Hi, Paul--
Although I've read the manual and "Real World Adobe Photoshop," my monitor
will not/does not adjust to the Adobe color spaces--or else I'm not
dedicated enough to follow it out the window, as it were. Since I record to
CD and don't do printouts regularly, sRGB works fine--until I *want* a
printout, of course.
> (I will be doing high bit m/f scans and outputting to inkjets. RGB only,
no CMYK repro interest)
I might be misinterpreting here, but I think that outputting to inkjets, or
any printing medium, *is* CMYK. RGB and/or the various color spaces are
translated and then given to the printer according to the ink colors and
abilities available, in that machine's color space--I think.
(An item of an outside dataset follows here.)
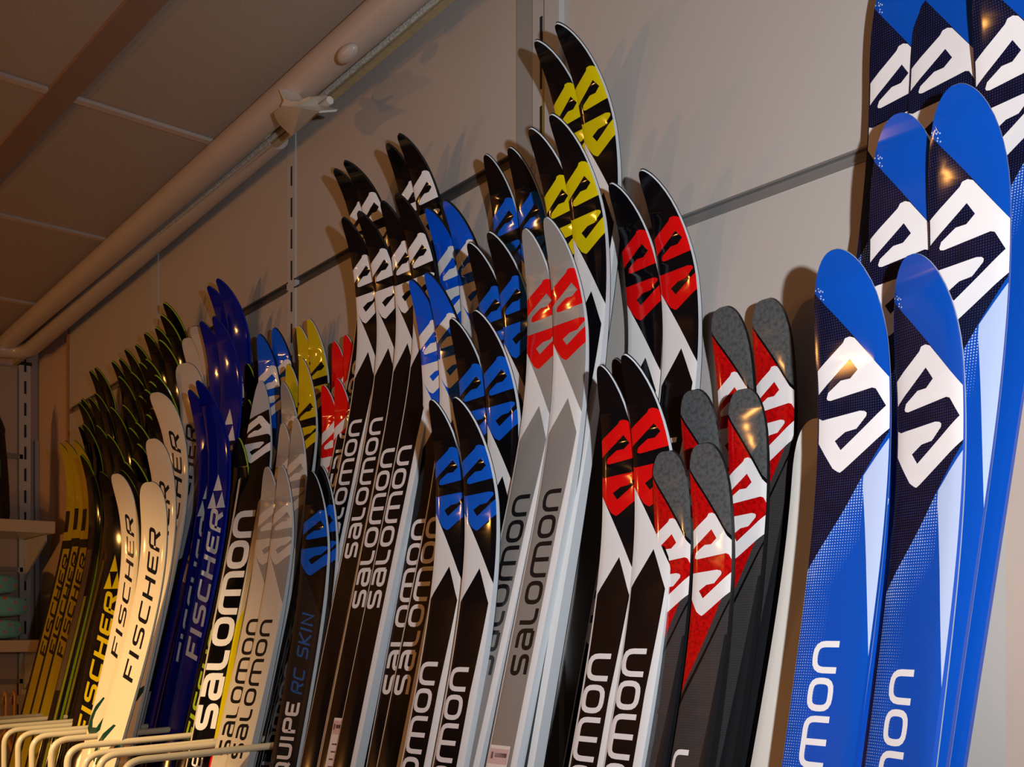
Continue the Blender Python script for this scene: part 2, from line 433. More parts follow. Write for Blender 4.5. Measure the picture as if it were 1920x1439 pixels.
def ribbon(pts, hw, closed):
    P = [Vector(p) for p in pts]; n = len(P); Lf, Rt = [], []
    for i, p in enumerate(P):
        a = P[i - 1] if (i or closed) else None; b = P[(i + 1) % n] if (i < n - 1 or closed) else None
        d1 = (p - a).normalized() if a is not None else None; d2 = (b - p).normalized() if b is not None else None
        if d1 is None: d1 = d2
        if d2 is None: d2 = d1
        t = (d1 + d2).normalized() if (d1 + d2).length > 1e-6 else d1
        nn = Vector((-t.y, t.x)); c = max(.55, nn.dot(Vector((-d1.y, d1.x))))
        Lf.append(p + nn * hw / c); Rt.append(p - nn * hw / c)
    if not closed: return (Lf + Rt[::-1], None)
    area = lambda Q: abs(sum(Q[i - 1].x * Q[i].y - Q[i].x * Q[i - 1].y for i in range(len(Q))))
    return (Lf, Rt) if area(Lf) > area(Rt) else (Rt, Lf)
def text_polys(txt, s_top, length, u_left, u_right, W, pen=.2, slant=0., gap=.14):
    """text reading up the ski: its end lies at s_top, letters stand from u_right (foot) to u_left (head)"""
    tot = sum(GLY[c][0] for c in txt) + gap * (len(txt) - 1); k = length / tot
    x0, x1 = (u_right - .5) * W, (u_left - .5) * W; out = []; x = 0
    for c in txt:
        for pts, closed in GLY[c][1]:
            rb = ribbon(pts, pen / 2, closed)
            f = lambda v: (x0 + (x1 - x0) * v.y, s_top + length - (x + v.x + slant * v.y) * k)
            out.append(([f(v) for v in rb[0]], [f(v) for v in rb[1]] if rb[1] else None))
        x += GLY[c][0] + gap
    return out

# ---- the big angular S emblem, measured on the nearest blue ski (u across, s from the tip)
EMB_OUT = [(.42, .0725), (.455, .0692), (.521, .0686), (.583, .0704), (1.033, .1085), (1.038, .1439), (.396, .1753), (.355, .1768), (.317, .1758), (.246, .1726), (.02, .1505), (.023, .0907)]
EMB_IN = [(.498, .0858), (.595, .0955), (.486, .1015), (.354, .1019), (.17, .1099), (.147, .1143), (.160, .1160), (.201, .1167), (.78, .1117), (.831, .113), (.957, .1276), (.556, .148), (.352, .1583), (.265, .1502), (.409, .144), (.566, .1425), (.70, .1334), (.705, .131), (.678, .1294), (.613, .1285), (.079, .1318), (.01, .1293), (-.10, .122), (-.10, .116), (.01, .1106), (.29, .0964)]
def emb(pts, u0, ku, s0, ks, sk=0.): return [(u0 + ku * u + sk * (.5 - (s - .0686) / .107), s0 + ks * (s - .0686)) for u, s in pts]
def R4(u0, u1, s0, s1): return [(u0, s0), (u1, s0), (u1, s1), (u0, s1)]

m = lambda n, rgb, **k: mat(n, srgb(*rgb), k.pop('rough', .10), coat=k.pop('coat', 0.), spec=k.pop('spec', .35), **k)
BLACK = m('gloss_black', (11, 9, 13)); WHITE = m('gloss_white', (226, 222, 220)); RED = m('print_red', (214, 12, 14))
YEL = m('print_yellow', (206, 186, 8)); BLUE = m('print_blue', (10, 86, 196)); GREY = m('print_grey', (142, 134, 128), rough=.3)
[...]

This is what
confuses me--CMYK is meant for commercial printing, which is Adobe's strong
suit, and the various color spaces are meant for device-coordination as it
were (at least, as I read it). But the inks available are still Cyan,
Magenta, Yellow, and Black (K, since some would mistake it for "blue" and on
some 6-color presses, B *is* blue, and V is varnish). A few processes are
only CMY, assuming that the three colors will make black, which in Real
Life, they don't--any more than poster-paints can be mixed to produce a
reliable brown.
What I'm wondering is "Why isn't CMYK adjustment more usable for prints than
any RGB color-space?" given that it has to be translated by an algorithm to
be applied. The guys at Adobe try to explain, but the guys over at Corel
make the CMYK stuff look better on the screen. OTOH, making what's on the
screen look like what's on the *print* (or vice versa) is all that's
important at the end of the day.
I wish that Bruce Fraser would come in here and comment, because I think he
knows the answer. Pretty sharp guy, IMO.